Some Good News

>As was recently reported on Sound Opinions (footnote 3), a UK study has been researching the actually financial impact that music downloaders have on the Music Industry. The narrative that has been spread by the Music Industry has been consistent since downloading music even became possible: downloaders are killing the Music Industry, costing the labels millions of dollars every year. I have always been highly suspicious of this argument, as personal experience has proved that, when you have the ability to listen to a lot of music for free, you actually tend to spend more money on albums you actually want to own. For those who don’t have access to free music like this, they tend to be more cautious with their record buying dollars.

Well, the results are in, and it appears that I was right. According to the research, downloaders spend 75% more money on music (physical records as well as digital sales) than people who do not. The access to free music online, according to the research, creates more music fans who are more dedicated to the bands and genres they love, who then go out and buy the albums they become fans of. This behavior injects into the Music Industry four times the amount of money than your average, non-downloading music consumer does. So, downloading isn’t actually a lost sale, but rather, much like radio exposure to music that a fan might not get to hear any other way. Well, duh. I could have told you that. And did, many, many, times before.

My question, now, is: where does The Music Industry get the $330 million figure that they say they loose in sales to downloaders? In light of this research, it seems that the figure in question has to have been completely fabricated in order to gain sympathy for new Internet Legislation, and other means of keeping huge Media Entities in power. Plus, labels have to account for the lagging sales from Mainstream Media, so they don’t get in too much trouble from their stockholders.

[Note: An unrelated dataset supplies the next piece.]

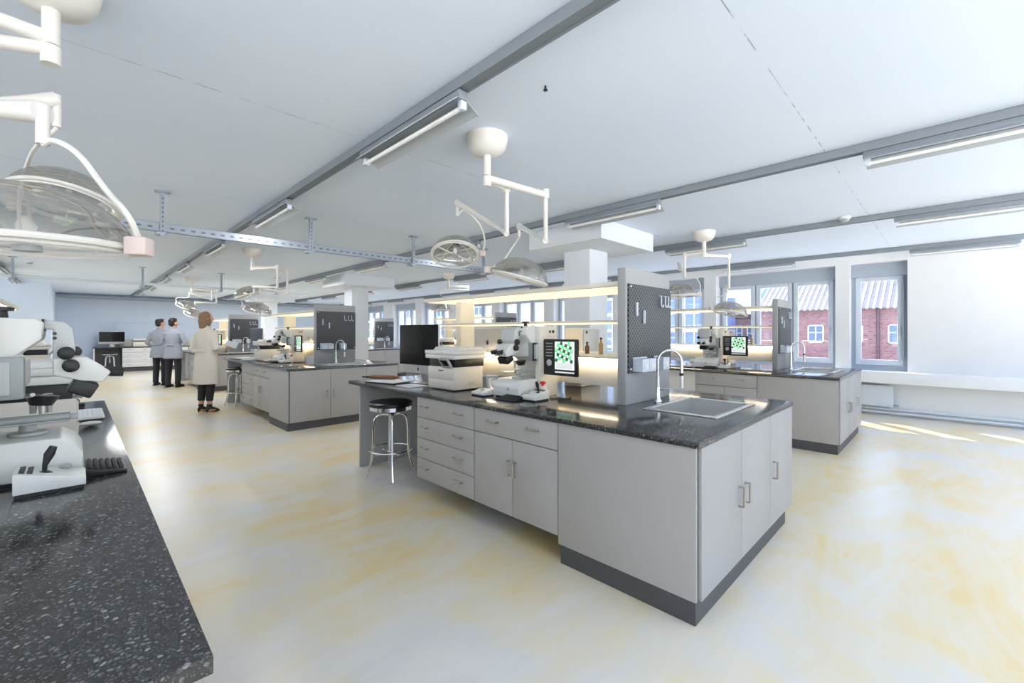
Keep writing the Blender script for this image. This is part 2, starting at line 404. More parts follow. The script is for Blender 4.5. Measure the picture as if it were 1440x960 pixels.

Yes, new records are not moving in the same numbers that they did in the old days. Boo hoo. But overall sales, new and used, are up, and spread out among small bands, labels, and in other areas of the Music Industry that are not easily controlled by big Media companies. Yes, U2 and Brittney Spears are not the cash cows they used to be. But the number of fans that are spending their money on a larger number of less-famous artists and albums is going up. Fans are diversifying, and you can’t just expect a new Springsteen or Mariah Carey album to cover your ass. If anything, rather than blame downloaders for causing you to loose money (which is not true), here’s a suggestion for big Media that will benefit everyone, CEOs, stockholders, bands, and fans alike:

Only release good albums by good artists, and make the records affordable (and accessible) to fans.

I know, I know. I must be crazy to even suggest it. Sorry to interrupt your morning. Now, go back to playing Second Life and reading Yahoo. Thank you for your time.

2 thoughts on “Some Good News

  1. >Very nice post! Really, Austin, this is great and more useful and interesting to me than most of what I read on the front-page of Salon or Slate. Maybe it sounds off-the-wall, but you might consider turning this into a magazine story for Slate, if they haven't already covered it. They like stories with links embedded. If you have a moment, take it to Paul Collins and ask him about it. He's a very helpful man.


  2. >There was something Dave Grohl said some time ago about how people getting free music online was kick ass and that for most of history, musicians have had to work for their living. I agree wholeheartedly that music should be free, and if you want to support the people who make the music, do it directly.This was really nicely written dude, strong work.